## WORK TO COMPLETE
Print verbatim the opening line of the material and every subsequent line through the one containing "from mathutils import Matrix, Vector".

──────── GIVEN INFORMATION

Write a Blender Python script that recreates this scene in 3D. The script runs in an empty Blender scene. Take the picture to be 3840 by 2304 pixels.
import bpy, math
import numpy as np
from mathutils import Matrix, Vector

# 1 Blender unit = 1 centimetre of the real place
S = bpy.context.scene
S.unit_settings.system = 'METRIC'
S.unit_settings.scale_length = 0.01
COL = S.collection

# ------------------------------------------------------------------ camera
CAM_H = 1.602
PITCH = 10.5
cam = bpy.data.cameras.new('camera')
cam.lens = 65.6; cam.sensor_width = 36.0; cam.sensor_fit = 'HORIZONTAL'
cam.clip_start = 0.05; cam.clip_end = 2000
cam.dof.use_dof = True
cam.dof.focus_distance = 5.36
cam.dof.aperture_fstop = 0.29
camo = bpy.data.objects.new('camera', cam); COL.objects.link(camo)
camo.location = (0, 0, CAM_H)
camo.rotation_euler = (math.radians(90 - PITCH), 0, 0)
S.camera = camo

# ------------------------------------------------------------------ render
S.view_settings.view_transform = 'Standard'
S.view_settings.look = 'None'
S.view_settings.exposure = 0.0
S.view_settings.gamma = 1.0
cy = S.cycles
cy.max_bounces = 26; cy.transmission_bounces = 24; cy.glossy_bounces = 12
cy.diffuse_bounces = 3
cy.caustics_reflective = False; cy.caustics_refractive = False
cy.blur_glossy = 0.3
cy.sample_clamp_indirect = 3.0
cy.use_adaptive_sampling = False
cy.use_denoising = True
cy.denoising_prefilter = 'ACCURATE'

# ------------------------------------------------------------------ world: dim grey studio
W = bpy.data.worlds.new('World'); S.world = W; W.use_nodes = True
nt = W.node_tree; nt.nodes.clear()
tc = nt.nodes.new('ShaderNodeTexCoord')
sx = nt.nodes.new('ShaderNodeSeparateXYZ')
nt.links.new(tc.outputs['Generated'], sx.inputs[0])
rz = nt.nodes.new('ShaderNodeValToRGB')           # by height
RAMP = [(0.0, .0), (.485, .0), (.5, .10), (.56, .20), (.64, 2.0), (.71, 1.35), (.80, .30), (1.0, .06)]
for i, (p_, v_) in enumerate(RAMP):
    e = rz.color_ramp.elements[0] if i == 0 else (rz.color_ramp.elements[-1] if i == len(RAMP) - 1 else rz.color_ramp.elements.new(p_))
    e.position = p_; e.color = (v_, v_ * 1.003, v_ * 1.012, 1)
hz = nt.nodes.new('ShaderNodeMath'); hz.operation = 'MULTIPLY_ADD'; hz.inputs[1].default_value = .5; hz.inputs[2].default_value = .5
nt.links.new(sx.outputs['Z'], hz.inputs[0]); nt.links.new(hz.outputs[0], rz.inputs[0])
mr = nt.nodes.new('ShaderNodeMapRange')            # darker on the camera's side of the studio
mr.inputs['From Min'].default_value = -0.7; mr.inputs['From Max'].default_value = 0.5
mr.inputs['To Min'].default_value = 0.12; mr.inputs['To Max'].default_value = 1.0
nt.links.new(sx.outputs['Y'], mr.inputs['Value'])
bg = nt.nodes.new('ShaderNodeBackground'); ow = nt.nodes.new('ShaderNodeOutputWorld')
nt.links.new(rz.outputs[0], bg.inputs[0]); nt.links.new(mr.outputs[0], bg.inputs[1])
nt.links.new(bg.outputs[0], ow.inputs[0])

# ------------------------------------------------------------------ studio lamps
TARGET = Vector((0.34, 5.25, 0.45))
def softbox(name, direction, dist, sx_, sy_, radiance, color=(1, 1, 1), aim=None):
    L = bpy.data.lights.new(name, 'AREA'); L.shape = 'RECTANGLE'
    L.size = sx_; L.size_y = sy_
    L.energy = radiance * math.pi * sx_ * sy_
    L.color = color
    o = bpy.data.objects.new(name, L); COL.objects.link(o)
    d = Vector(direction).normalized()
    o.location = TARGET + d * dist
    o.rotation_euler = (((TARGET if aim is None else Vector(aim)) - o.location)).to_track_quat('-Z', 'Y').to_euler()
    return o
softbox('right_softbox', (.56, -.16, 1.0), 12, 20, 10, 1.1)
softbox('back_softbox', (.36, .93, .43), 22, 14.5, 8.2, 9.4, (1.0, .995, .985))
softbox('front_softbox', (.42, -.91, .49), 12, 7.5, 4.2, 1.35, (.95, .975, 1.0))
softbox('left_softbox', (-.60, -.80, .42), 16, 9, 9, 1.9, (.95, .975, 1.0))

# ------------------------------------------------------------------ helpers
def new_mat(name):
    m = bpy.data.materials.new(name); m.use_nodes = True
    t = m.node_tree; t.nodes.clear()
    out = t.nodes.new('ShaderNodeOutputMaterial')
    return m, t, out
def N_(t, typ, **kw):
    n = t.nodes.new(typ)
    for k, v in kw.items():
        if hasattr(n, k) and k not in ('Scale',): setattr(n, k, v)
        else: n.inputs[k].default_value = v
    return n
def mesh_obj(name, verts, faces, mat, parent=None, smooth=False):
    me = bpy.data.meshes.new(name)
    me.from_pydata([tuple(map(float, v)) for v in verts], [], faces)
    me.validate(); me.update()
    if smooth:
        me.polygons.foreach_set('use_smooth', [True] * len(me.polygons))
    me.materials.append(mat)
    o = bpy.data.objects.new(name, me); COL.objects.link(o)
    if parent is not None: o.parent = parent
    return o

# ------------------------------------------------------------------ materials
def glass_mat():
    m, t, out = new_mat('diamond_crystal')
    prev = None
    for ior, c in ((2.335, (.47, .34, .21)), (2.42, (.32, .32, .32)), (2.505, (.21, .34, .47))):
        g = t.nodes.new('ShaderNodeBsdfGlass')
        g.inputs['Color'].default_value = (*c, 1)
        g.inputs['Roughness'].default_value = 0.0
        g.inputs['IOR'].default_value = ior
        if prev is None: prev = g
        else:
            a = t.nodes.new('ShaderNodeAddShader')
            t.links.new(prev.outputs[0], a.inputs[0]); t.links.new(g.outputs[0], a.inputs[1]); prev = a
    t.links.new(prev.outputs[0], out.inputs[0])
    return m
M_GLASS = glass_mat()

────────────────

## EXERCISE RESULT
Write a Blender Python script that recreates this scene in 3D. The script runs in an empty Blender scene. Take the picture to be 3840 by 2304 pixels.
import bpy, math
import numpy as np
from mathutils import Matrix, Vector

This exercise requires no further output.